If you consent to this ATOS and communicate with non-Yahoo! users using the Services, you are responsible for notifying those users about this feature.
In other words, its saying that it will go on to do the same with any emails sent to your inbox, even if these senders have not given their express consent for this to take place (as they may not use Yahoo! Mail).
Can senders really give consent?
Yahoo! also says its apparently down to you to notify senders that their emails are now being analysed, which implies that once this has taken place senders have given their consent. Obviously, we have concerns with this, our main one being whether its even possible to get consent vicariously?
Weve put a few of these questions to the Home Office and will update you as soon as we hear from it. In the meantime, if you object to Yahoo!s new terms, we suggest you switch to a different email provider.
I host my own website, so I use that for e-mail. Even there, I’m not sure who might be looking at the mail.
Later
“Its eight in the evening, youre juggling a glass of wine and a sneaky fag in one hand.....”
The state of New York approves of this article...celebutards reaction tweets to follow.
I’m working on some friends to get them to adopt GnuPG. It’s great and not at all difficult to use. My client is Thunderbird so I’m using the Enigmail add on.
saving
That's what you get when you sign up for free email service. Probably the same thing with your paid-email provider, too - only they're not telling you about it.
Hell, NSA is scanning anything that pushes electrons and photons from one place to another.
That little old lady sitting in the back room reading your emails. Damn get out the tin foils hats.
Is it right? is it right? how silly. It can be done and it can be done cheaply. It will, therefore, be done. That applies to all government and big company snooping. The technology exists and the expense is minute alongside everything else and for a company the profit from the advertising that snooping makes possible is great. The only point of laws against this sort of thing is to prevent the evidence so gathered by the government to be used against you openly in court.
I use GnuPG for some personal uses, but not email, where I don't have any control or influence over most of the various recipients.
I once experimented with encryption of email for work purposes and if you didn't sign up for a paid certificate with one of the major services, the email program at work would refuse to decrypt it, saying the source was untrusted.
I guess you get around the certificate problem by using this strictly for email with people you know so you can exchange keys directly?
Hushmail.com
I love my hushmail. The money spent is well worth it. One thing I like is that I can send it encrypted and if someone else gets into the computer of the recipient, they cannot read the email unless they know the secret word that I have given in person to the recipient.
Exactly! I use hushmail. I also have an aol and a yahoo email but I use them for BS things and I rarely use them. They can read away on those.
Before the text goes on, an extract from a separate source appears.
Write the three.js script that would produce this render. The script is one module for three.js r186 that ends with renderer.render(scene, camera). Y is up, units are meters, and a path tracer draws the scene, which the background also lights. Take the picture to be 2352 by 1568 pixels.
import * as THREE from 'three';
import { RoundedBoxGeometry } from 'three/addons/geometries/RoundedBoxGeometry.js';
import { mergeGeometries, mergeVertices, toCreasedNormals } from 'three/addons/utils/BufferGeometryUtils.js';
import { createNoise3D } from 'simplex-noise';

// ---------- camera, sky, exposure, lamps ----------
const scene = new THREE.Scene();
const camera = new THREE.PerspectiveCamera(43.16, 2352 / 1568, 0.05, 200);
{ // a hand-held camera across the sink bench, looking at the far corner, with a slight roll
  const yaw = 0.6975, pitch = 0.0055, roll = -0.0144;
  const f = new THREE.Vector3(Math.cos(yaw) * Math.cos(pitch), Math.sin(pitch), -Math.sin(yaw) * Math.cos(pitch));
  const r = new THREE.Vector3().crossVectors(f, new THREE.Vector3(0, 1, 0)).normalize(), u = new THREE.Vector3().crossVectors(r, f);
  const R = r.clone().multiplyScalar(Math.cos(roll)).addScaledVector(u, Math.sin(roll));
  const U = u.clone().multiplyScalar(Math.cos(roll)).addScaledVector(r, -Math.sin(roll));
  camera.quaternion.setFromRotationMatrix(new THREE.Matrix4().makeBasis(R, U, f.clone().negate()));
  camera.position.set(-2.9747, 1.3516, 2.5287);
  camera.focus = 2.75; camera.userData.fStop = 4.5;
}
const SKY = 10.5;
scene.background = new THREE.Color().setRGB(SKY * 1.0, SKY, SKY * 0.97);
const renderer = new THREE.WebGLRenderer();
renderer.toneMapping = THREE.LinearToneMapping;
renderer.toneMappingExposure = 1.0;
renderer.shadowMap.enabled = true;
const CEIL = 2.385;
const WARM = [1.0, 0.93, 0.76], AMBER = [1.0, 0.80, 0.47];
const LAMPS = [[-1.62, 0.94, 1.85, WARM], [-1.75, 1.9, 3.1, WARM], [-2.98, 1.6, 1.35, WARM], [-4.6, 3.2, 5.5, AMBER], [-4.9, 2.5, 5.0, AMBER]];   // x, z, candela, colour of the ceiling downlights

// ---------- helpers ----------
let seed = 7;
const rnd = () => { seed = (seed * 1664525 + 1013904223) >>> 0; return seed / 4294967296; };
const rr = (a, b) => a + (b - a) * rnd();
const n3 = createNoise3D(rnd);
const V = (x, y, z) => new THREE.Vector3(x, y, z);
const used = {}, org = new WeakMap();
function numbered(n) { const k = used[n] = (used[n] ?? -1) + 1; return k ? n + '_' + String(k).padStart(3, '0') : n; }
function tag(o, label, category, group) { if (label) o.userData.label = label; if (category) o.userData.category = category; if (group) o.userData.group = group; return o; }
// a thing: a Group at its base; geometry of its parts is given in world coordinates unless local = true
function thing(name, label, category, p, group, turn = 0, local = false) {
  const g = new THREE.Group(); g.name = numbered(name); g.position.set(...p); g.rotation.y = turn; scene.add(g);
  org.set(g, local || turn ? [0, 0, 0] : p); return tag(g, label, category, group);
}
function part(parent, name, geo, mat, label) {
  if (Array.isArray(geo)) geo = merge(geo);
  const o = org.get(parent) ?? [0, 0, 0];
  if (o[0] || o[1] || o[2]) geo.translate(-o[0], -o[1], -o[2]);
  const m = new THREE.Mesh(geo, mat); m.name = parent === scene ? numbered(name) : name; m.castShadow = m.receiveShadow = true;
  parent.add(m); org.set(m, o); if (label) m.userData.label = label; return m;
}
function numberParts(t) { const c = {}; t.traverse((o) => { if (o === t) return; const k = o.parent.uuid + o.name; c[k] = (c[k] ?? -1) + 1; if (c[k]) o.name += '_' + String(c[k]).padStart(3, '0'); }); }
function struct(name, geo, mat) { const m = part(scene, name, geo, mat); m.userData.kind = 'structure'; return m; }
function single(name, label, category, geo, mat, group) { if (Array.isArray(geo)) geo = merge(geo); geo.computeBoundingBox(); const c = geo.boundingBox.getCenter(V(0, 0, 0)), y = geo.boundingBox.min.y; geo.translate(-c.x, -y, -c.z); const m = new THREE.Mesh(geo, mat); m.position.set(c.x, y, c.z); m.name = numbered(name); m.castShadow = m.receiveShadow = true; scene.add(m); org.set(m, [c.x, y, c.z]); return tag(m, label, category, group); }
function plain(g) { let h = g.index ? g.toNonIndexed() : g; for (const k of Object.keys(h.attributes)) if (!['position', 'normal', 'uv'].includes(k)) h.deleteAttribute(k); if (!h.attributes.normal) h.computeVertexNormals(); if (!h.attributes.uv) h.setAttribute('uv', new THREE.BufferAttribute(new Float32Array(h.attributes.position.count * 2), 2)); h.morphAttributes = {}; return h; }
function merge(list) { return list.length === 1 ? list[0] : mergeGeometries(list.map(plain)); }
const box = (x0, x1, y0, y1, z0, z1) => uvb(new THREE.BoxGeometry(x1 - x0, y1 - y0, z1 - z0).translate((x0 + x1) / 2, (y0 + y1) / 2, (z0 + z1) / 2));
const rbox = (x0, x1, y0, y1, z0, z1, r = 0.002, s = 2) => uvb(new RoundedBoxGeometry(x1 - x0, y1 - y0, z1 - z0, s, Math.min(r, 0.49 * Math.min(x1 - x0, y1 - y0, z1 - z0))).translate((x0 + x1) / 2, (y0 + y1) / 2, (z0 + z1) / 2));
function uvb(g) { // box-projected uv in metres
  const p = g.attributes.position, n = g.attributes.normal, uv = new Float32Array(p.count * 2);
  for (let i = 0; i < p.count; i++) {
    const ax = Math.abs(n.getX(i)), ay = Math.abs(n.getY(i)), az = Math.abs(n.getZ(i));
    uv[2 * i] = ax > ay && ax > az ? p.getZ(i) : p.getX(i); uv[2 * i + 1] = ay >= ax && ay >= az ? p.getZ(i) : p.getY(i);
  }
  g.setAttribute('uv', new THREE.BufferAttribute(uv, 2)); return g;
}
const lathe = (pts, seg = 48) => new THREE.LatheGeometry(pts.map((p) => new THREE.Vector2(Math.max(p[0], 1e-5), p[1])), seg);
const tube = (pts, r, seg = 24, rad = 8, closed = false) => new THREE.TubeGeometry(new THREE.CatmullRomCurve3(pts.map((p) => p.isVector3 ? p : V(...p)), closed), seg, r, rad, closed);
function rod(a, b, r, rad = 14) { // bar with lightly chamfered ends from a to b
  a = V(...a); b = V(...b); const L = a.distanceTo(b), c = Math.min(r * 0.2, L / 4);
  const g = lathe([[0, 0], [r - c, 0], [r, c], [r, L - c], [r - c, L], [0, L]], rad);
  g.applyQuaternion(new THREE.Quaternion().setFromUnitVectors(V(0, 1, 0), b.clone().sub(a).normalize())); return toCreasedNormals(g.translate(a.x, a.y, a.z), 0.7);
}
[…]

They will get nothing. If I start getting spam, I delete the accounts and make a new one. You can have 100 yahoo accounts at the same time, same with aol.
I encrypt all of my emails from my main email account.
Not the little old lady..... but if you don’t have an issue with it, email away. I’ll pass and they won’t read mine pal.
http://www.safe-mail.net/
Thank you!
Yes, I agree that reading your email is intrusive. But the reason Google and Yahoo read your email is to target you with ads. If you send a message to a sibling about buying your father a fishing pole for Father's Day, you will get ads in your next emails about fishing equipment.
If you get a free email account with a company, and that company doesn't push ads to you, then there is no motivation to read your email. Apple's free email service with iCloud will be ad free.
Thank you ... gawd, I wish I could grasp that stuff.
I’m just SO non-techie. Configuring all that stuff would put me in total brain freeze, with a migraine and utter babbling confusion. What do you think of hushmail for privacy?